The last thing I want to do here is bring you down, dash all your hopes, and pull the rug out from under you just as you're coming out of orientation. But I'd be downright evil if I painted a rosy picture for you instead of reality. I just want you to be prepared, mentally if nothing else, for what you're going to be up against. Be prepared to sit, and like it. I'm tellin' ya straight up, ex-company drivers and even owner/operators who trade in the tractor for a van, or even a straight truck for that matter, have the hardest time adapting to sitting there and doing nothing, sitting there just waiting for a load. Just sitting, not knowing where or where their next load is coming from. Experienced drivers with 20 and 30 years of experience in general trucking come into expediting and instantly they are clueless, wondering why this or that is happening, with the most often wondered about happening is, "Why am I still sitting here without a load? Why can't they get me loaded?" '
General trucking, like you came out of, is like large-scale commercial fishing with a net. You rarely cast out the net without bring something back in with it. Sometimes it's a light load and sometimes it's a heavy load, but there's usually a load of some kind with every net.
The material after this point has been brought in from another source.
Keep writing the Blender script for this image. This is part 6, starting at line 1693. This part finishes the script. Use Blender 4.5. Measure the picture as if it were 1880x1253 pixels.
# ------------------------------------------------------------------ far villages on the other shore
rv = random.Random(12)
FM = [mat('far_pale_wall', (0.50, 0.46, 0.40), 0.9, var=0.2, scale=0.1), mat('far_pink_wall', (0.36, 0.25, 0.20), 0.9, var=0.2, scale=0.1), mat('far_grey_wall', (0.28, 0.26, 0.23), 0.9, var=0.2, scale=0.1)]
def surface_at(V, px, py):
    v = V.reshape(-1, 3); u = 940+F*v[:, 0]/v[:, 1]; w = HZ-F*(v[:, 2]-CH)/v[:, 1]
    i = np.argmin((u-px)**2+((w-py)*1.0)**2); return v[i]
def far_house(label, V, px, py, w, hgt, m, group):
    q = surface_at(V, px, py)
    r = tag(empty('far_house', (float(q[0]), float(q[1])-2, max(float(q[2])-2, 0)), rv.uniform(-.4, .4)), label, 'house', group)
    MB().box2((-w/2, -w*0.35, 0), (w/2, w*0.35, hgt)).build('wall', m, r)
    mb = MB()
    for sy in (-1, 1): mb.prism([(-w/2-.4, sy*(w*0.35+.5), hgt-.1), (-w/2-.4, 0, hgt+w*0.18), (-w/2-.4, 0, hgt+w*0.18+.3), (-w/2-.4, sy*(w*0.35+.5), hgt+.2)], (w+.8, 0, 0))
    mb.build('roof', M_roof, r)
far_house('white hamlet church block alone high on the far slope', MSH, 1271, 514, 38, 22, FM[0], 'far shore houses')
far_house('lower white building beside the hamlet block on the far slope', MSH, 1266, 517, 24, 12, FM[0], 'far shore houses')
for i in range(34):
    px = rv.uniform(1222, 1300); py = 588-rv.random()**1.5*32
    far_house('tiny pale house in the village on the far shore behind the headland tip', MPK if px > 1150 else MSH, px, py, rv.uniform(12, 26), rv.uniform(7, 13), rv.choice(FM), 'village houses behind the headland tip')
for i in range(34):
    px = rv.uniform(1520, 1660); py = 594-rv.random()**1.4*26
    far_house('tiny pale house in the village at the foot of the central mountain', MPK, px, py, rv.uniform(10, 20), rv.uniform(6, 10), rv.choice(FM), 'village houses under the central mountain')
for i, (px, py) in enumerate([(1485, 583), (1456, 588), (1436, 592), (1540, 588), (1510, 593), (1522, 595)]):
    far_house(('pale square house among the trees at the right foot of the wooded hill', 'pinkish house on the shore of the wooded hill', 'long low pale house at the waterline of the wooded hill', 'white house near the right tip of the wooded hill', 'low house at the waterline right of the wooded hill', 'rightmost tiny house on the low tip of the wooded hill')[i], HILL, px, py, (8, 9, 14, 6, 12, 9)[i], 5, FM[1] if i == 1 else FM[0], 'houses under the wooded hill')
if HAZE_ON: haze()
You're always busy.
Expediting is like cane pole fishing with a baited hook and a bobber. You bait the hook and throw it in and sit and wait, and wait, and wait, and then you get a bite, bobber disappears, all Hеll breaks loose and you go full-tilt boogie (it's an industry term) to land the fish. And then you do it all over again. Sometimes you have to move to another part of the lake where the fish are biting better, and you sit and wait some more. You can scream at the lake all you want to make more fish bite quicker, but it won't do any good. The fish are where the fish are, the lake can't do anything about it.
I can sense that you're even more excited about expediting now than ever.
Like I said, I, nor anyone in here, want to give people a load of rose colored crap, when a dose of dark brown reality will serve them better in the long run. At least you know what you're getting into this way, good and bad.
Personally, a truly enjoy what I do, despite my diatribes on the particulars. I like delivering someone's important freight, safely, legally and on time, and in the same shape that I accepted it. I like the sightseeing, being able to see things most people never get a chance to see. I like seeing things anew that locals dismiss and take for granted, like the Grand Canyon, where there are people who have lived their whole lives in Flagstaff who have never even been to the Grand Canyon. (Then again, I live 2 hours from Mammoth Cave and I've never been there, either.) I like seeing a meteor shower in the night Montana sky. I like seeing bald eagles in Wyoming. I like seeing pheasants along the side of the road in the Dakotas and playing tag with tarantulas in the J parking lot in Laredo.
But mostly, I like sitting here and doing nothing other than sleeping, playing on the computer and watching TV, for days at a time.
And I get to go to Laredo now. About 8 weeks ago, I dunno, the Air Conditioning compressor went bad on the van. It works fine while driving, but not at all when parked and idling. Well, summer's about over and I won't need it much, so I'll wait until the Spring to fix it. Yeah, well, ever since I decided to wait, I've been in Florida, SC, southern AL and GA and MS, NM, AZ, LA, south and west Texas, and Houston twice, and even when I was up in OK City and Tulsa it was near 90 degrees every day. I had one day in Indy and one day in Muncie, both hot days. Only the 6 hours spent in Appleton, WI, that was like cool and perfect heaven, but then got a load to SC. Now I'm in New Orleans where it's not humid at all <snort> and the forecast for Laredo on Tuesday, "Near record highs 99 to 101 degrees, abundant sunshine, 90% humidity, winds light and variable." I love my job.